• [Records for this task]:
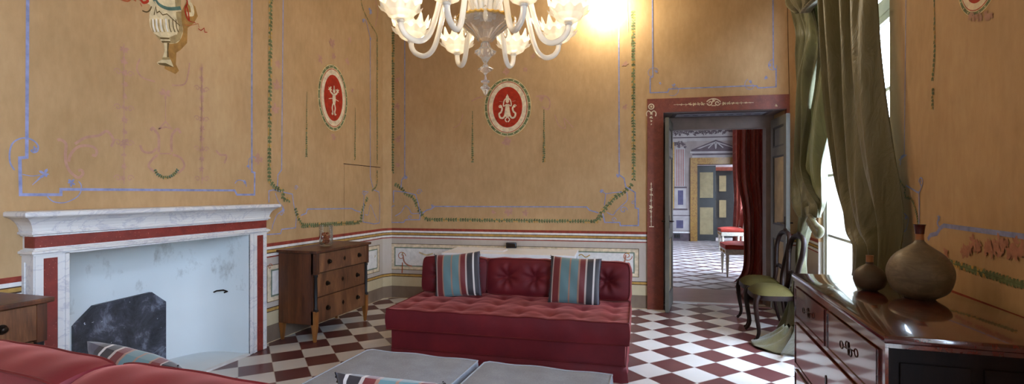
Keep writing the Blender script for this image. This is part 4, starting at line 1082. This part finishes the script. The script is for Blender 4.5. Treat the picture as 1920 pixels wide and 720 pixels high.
pillow('striped pillow at the left, behind the near sofa back cushions', (-2.14, 1.72, .435), (math.radians(-25), math.radians(-5), math.radians(176)), .56, .32, .17)
pillow('striped pillow at the bottom centre, corner pointing over the near sofa', (-.85, 1.60, .44), (math.radians(-17), math.radians(2), math.radians(176)), .42, .36, .13)

# ================================================================== OTTOMANS
def ottoman(label, x0, x1, y0, y1):
    root = thing('ottoman', label, 'ottoman', ((x0+x1)/2, (y0+y1)/2, 0), math.radians(-1.0), 'grey ottomans between the two sofas')
    w_, d_ = x1-x0, y1-y0
    m, e, eb = cushion_mesh(w_, d_, .11, [], dome=.012, nu=30, nv=30, bulge=.006)
    Mx = Matrix.Translation((0, 0, .355)); place(m, Mx); o = m.build('cushion', M['grey_fab'], root, smooth=True, angle=55)
    p = MB(); p.tube([Mx @ Vector(q) for q in e], .005, 6, closed=True); p.tube([Mx @ Vector(q) for q in eb], .005, 6, closed=True); p.build('piping', M['greypipe'], o, smooth=True)
    b = MB(); b.box(-w_/2+.02, w_/2-.02, -d_/2+.02, d_/2-.02, .06, .296, bev=.01); b.build('base', M['grey_fab'], root, smooth=True)
    for sx in (-1, 1):
        for sy in (-1, 1):
            l = MB(); l.lathe([(.018, .001), (.025, .06)], (sx*(w_/2-.07), sy*(d_/2-.07), 0), 12); l.build('leg', M['ebony'], root, smooth=True)
ottoman('left of the two grey upholstered ottomans, nearer the fireplace', -1.765, -1.032, 2.12, 2.80)
ottoman('right of the two grey upholstered ottomans', -.985, -.255, 2.11, 2.79)

# ================================================================== WHITE TABLE BEHIND THE SOFA
wt = thing('console_table', 'long white lacquered table behind the sofa against the back wall', 'table', (-2.42, 5.38, 0), math.radians(5.2))
m = MB(); m.box(0, 1.53, 0, .62, .655, .70, bev=.003); m.build('tabletop', M['whitelac'], wt)
for x in (.0, 1.47):
    for y in (.0, .56):
        m = MB(); m.box(x+.0, x+.06, y, y+.06, .001, .655); m.build('leg', M['whitelac'], wt)
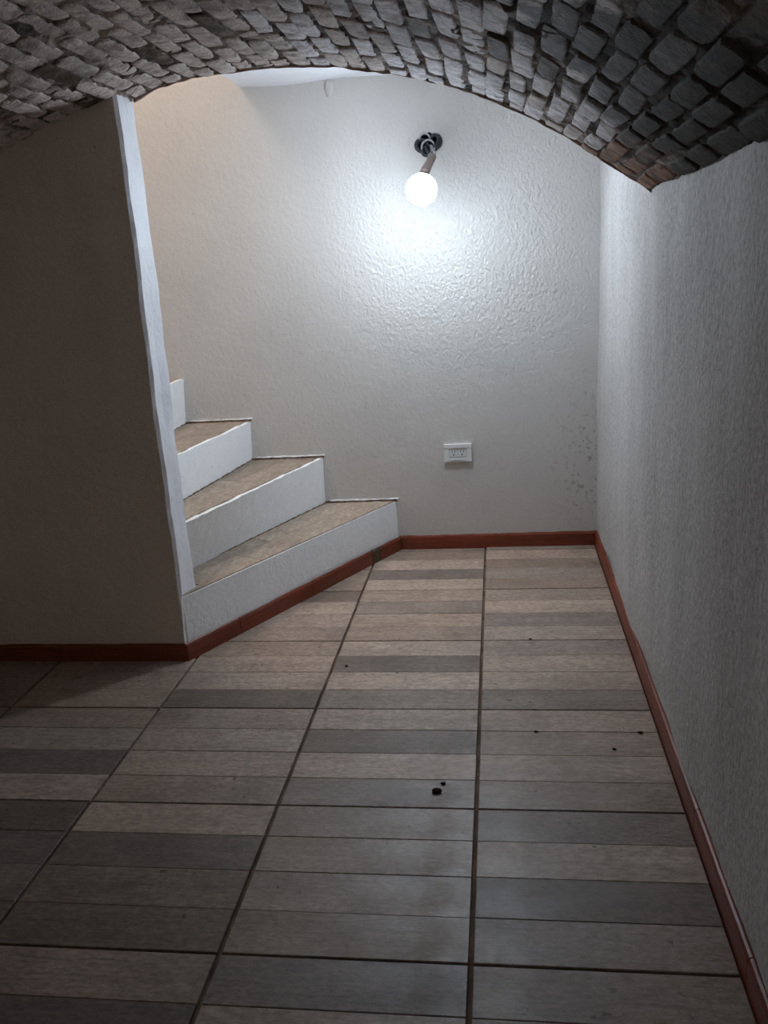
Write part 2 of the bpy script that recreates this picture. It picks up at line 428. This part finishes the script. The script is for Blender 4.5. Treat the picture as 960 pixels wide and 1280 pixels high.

• [Brief]: Copy the material exactly. Do not include the pictures.

• [Solved problem]:
Keep writing the Blender script for this image. This is part 4, starting at line 1082. This part finishes the script. The script is for Blender 4.5. Treat the picture as 1920 pixels wide and 720 pixels high.
pillow('striped pillow at the left, behind the near sofa back cushions', (-2.14, 1.72, .435), (math.radians(-25), math.radians(-5), math.radians(176)), .56, .32, .17)
pillow('striped pillow at the bottom centre, corner pointing over the near sofa', (-.85, 1.60, .44), (math.radians(-17), math.radians(2), math.radians(176)), .42, .36, .13)

# ================================================================== OTTOMANS
def ottoman(label, x0, x1, y0, y1):
    root = thing('ottoman', label, 'ottoman', ((x0+x1)/2, (y0+y1)/2, 0), math.radians(-1.0), 'grey ottomans between the two sofas')
    w_, d_ = x1-x0, y1-y0
    m, e, eb = cushion_mesh(w_, d_, .11, [], dome=.012, nu=30, nv=30, bulge=.006)
    Mx = Matrix.Translation((0, 0, .355)); place(m, Mx); o = m.build('cushion', M['grey_fab'], root, smooth=True, angle=55)
    p = MB(); p.tube([Mx @ Vector(q) for q in e], .005, 6, closed=True); p.tube([Mx @ Vector(q) for q in eb], .005, 6, closed=True); p.build('piping', M['greypipe'], o, smooth=True)
    b = MB(); b.box(-w_/2+.02, w_/2-.02, -d_/2+.02, d_/2-.02, .06, .296, bev=.01); b.build('base', M['grey_fab'], root, smooth=True)
    for sx in (-1, 1):
        for sy in (-1, 1):
            l = MB(); l.lathe([(.018, .001), (.025, .06)], (sx*(w_/2-.07), sy*(d_/2-.07), 0), 12); l.build('leg', M['ebony'], root, smooth=True)
ottoman('left of the two grey upholstered ottomans, nearer the fireplace', -1.765, -1.032, 2.12, 2.80)
ottoman('right of the two grey upholstered ottomans', -.985, -.255, 2.11, 2.79)

# ================================================================== WHITE TABLE BEHIND THE SOFA
wt = thing('console_table', 'long white lacquered table behind the sofa against the back wall', 'table', (-2.42, 5.38, 0), math.radians(5.2))
m = MB(); m.box(0, 1.53, 0, .62, .655, .70, bev=.003); m.build('tabletop', M['whitelac'], wt)
for x in (.0, 1.47):
    for y in (.0, .56):
        m = MB(); m.box(x+.0, x+.06, y, y+.06, .001, .655); m.build('leg', M['whitelac'], wt)
Write part 2 of the bpy script that recreates this picture. It picks up at line 428. This part finishes the script. The script is for Blender 4.5. Treat the picture as 960 pixels wide and 1280 pixels high.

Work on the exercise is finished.